Zoë McWhinney as Charmian builds her role from playfulness to a detonation of silent grief at Iras’s death. It’s electrifying as it is revealing. Before this McWhinney brings out Charmian’s mischief, though even here she shudders learning from the Soothsayer she will outlive her mistress. After, she plays only to adjust Cleopatra’s crown.

Another set piece with choreographer Mark Smith is the reduced battles scenes enacted as the briefest of ballets, where Rachel Bown-Williams and Ruth Cooper-Brown’s fight and intimacy co-ordination mostly isn’t needed. Love and violence happen off the battlefield. A few grand costumes aside, Simon Daw’s design extends to unfussy minimal attire, and a balcony swathed in blue cloth setting off the screen but allowing an abstraction from Pompey’s sails to battlegrounds.

The production hinges on the chemistry between Nadarajah and Hollingworth. Certainly the timing of their furious exchanges is well-caught on both screen and action. Of all moments in the play this is the most difficult of all to translate into two functional languages. Inevitably the sheer vocal clash of say Antony and Cleopatra is missing on one level, or the exuberant badinage of the Egyptian court. That can make for a certain distance. What makes up for that is warmth, stand-offs that threaten, and the gestural tenderness on the interface of speech and signing; some credit for this must go to BSL coach Adam Bassett.

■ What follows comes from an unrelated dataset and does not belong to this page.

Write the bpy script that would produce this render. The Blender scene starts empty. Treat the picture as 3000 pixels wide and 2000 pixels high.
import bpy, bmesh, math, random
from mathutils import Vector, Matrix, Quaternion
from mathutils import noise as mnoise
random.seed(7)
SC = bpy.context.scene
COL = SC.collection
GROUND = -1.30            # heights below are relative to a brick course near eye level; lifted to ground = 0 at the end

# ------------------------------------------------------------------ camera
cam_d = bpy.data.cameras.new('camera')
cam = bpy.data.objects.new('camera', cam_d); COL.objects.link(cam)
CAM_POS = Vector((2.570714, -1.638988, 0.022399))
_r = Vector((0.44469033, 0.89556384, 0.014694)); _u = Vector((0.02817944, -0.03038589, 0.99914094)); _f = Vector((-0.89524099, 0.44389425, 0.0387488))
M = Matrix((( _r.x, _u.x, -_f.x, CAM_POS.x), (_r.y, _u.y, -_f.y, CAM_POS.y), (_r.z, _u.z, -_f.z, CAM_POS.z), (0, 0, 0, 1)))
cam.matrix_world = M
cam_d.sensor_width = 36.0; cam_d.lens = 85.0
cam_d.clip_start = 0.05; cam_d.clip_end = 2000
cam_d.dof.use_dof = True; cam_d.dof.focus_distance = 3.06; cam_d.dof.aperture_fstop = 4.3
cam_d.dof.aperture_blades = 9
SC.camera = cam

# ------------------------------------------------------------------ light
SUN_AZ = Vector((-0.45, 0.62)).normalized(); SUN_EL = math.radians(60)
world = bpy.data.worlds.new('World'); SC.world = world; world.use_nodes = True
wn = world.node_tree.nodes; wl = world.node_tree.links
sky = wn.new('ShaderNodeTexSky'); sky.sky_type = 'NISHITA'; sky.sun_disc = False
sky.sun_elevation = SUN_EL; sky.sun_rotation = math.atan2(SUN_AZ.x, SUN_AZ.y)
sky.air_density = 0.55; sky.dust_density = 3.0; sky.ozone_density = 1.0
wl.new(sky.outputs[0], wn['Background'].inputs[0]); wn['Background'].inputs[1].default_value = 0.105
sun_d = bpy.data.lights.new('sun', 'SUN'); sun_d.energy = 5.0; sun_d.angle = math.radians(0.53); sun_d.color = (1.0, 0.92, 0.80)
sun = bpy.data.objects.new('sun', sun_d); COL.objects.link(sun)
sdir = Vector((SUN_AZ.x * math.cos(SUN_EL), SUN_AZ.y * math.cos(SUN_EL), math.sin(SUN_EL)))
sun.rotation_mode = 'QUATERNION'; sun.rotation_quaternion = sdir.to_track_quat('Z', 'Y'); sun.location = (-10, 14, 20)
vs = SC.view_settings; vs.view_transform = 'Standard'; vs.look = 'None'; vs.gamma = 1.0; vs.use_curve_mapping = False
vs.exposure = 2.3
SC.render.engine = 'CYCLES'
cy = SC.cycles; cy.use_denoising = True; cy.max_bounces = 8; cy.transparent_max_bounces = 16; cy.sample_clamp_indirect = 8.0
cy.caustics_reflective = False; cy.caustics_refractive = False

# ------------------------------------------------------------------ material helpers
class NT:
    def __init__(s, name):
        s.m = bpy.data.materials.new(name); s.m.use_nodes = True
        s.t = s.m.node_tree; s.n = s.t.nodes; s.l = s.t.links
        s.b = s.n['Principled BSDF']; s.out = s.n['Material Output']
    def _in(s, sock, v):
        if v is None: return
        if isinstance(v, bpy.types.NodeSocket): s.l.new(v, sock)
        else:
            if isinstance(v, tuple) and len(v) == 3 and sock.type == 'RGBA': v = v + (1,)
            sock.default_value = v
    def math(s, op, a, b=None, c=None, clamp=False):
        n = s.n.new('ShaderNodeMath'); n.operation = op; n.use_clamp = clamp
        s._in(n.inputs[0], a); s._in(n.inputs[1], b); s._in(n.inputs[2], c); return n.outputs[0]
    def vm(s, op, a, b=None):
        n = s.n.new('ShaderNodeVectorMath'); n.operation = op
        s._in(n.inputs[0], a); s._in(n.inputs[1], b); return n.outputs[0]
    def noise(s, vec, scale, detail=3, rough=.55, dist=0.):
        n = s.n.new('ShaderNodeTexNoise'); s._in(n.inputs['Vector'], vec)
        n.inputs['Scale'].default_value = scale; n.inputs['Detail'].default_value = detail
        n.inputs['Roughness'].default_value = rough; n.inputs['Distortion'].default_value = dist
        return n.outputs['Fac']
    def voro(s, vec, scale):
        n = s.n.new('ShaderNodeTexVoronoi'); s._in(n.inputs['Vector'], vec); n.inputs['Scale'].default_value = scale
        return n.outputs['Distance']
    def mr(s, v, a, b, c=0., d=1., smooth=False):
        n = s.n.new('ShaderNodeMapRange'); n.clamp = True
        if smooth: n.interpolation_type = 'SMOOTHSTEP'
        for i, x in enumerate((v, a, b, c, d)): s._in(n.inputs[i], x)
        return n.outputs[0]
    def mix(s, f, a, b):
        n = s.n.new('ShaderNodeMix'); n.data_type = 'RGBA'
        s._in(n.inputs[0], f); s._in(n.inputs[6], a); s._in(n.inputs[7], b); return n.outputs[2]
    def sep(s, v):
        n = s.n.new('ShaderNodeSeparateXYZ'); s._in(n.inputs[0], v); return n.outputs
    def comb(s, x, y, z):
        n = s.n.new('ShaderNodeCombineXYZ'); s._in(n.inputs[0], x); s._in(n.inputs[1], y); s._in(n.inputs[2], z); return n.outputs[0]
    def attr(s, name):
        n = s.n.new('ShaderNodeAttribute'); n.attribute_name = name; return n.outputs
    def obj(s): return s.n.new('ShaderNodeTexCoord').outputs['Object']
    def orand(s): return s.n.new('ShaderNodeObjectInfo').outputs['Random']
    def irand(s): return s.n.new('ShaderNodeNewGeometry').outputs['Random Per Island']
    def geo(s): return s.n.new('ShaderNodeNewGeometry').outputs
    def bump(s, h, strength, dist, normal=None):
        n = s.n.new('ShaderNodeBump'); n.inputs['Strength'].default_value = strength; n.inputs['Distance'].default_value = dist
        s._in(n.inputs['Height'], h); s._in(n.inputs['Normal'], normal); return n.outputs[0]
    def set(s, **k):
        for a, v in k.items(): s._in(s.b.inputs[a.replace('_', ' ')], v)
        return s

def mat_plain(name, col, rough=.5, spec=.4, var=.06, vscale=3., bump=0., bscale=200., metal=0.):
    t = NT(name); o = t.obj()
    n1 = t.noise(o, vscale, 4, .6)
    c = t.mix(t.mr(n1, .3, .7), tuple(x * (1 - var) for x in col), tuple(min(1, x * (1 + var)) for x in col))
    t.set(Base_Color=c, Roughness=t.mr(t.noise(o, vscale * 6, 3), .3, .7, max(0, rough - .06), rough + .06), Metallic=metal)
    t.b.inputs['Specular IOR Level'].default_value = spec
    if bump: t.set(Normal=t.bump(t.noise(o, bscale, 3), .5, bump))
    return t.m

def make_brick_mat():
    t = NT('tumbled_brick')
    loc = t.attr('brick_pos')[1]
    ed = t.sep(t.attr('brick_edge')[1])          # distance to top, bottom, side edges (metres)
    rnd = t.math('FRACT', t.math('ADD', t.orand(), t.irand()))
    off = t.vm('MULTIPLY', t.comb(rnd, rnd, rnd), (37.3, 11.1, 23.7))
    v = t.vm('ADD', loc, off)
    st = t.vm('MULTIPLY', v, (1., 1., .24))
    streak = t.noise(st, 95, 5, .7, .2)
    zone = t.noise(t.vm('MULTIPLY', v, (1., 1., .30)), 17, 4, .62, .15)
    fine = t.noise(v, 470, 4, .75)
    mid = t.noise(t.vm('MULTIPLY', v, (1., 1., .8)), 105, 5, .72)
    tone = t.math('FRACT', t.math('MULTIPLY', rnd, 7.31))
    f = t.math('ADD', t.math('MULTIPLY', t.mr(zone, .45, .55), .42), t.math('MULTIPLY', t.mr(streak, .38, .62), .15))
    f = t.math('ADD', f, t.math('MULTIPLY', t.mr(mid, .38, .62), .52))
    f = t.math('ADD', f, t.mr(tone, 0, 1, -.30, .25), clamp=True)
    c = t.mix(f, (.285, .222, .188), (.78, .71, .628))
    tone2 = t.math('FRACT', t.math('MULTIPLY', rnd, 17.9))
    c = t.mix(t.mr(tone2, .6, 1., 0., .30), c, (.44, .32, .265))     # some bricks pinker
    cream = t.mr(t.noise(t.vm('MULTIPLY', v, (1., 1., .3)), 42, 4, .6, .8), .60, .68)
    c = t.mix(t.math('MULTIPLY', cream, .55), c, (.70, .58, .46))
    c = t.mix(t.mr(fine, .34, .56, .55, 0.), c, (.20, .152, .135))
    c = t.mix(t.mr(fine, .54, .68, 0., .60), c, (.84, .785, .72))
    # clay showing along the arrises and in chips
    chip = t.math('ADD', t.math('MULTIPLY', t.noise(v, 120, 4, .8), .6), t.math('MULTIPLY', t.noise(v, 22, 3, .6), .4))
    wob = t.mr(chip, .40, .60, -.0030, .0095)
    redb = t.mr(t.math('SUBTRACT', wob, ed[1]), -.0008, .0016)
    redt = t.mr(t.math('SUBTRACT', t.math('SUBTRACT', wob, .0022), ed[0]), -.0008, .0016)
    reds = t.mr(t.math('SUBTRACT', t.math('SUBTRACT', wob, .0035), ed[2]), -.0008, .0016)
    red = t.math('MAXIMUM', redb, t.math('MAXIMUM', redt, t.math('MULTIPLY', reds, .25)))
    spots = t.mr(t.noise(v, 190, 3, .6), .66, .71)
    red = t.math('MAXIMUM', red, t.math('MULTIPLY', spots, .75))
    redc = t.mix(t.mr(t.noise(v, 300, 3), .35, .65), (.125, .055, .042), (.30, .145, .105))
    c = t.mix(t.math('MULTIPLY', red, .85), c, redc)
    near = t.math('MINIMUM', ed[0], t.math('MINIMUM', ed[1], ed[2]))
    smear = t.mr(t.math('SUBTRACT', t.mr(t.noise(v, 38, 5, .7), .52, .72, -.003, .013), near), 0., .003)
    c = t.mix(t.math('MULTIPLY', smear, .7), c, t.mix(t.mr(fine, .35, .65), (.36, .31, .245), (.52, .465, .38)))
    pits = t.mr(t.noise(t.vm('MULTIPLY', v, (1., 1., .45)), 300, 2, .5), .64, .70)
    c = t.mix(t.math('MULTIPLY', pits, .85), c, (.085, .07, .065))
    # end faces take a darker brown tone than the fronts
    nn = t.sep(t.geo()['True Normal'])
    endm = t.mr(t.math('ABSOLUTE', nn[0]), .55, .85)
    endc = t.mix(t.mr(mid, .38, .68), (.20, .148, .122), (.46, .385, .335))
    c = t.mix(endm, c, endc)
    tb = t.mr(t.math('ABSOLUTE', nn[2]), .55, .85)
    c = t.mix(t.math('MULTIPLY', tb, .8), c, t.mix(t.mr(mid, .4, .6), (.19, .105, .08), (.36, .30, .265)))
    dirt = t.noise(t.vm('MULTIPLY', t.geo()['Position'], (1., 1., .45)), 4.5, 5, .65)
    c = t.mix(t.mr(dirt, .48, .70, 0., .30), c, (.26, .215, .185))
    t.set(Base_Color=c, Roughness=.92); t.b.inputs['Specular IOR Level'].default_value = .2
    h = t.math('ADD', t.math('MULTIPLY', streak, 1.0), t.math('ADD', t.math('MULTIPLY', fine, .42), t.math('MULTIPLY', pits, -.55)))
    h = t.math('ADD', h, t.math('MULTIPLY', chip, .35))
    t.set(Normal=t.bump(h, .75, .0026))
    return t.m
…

Though reading the text can distract from the acting with BSL, there’s a huge gain in clarity, which can be an advantage even with spoken dialogue. There’s a case for making surtitles a permanent fixture, especially with productions using BSL or occasionally other languages. But it might not stop there. Occasionally lack of vocal clarity has been a feature of the Globe for several years, and this might address it.

A groundbreaking production, it also plays to the separation of cultures and tongues, the vast distances and epic scale of the work – itself ideally suited to this concept. It mightn’t be the most emotionally engrossing Antony and Cleopatra, nor boast the most detailed characterization – this space isn’t designed for that. But that is from the perspective of a hearing audience member. There is much I missed that others won’t. It sets a high benchmark that needs following up.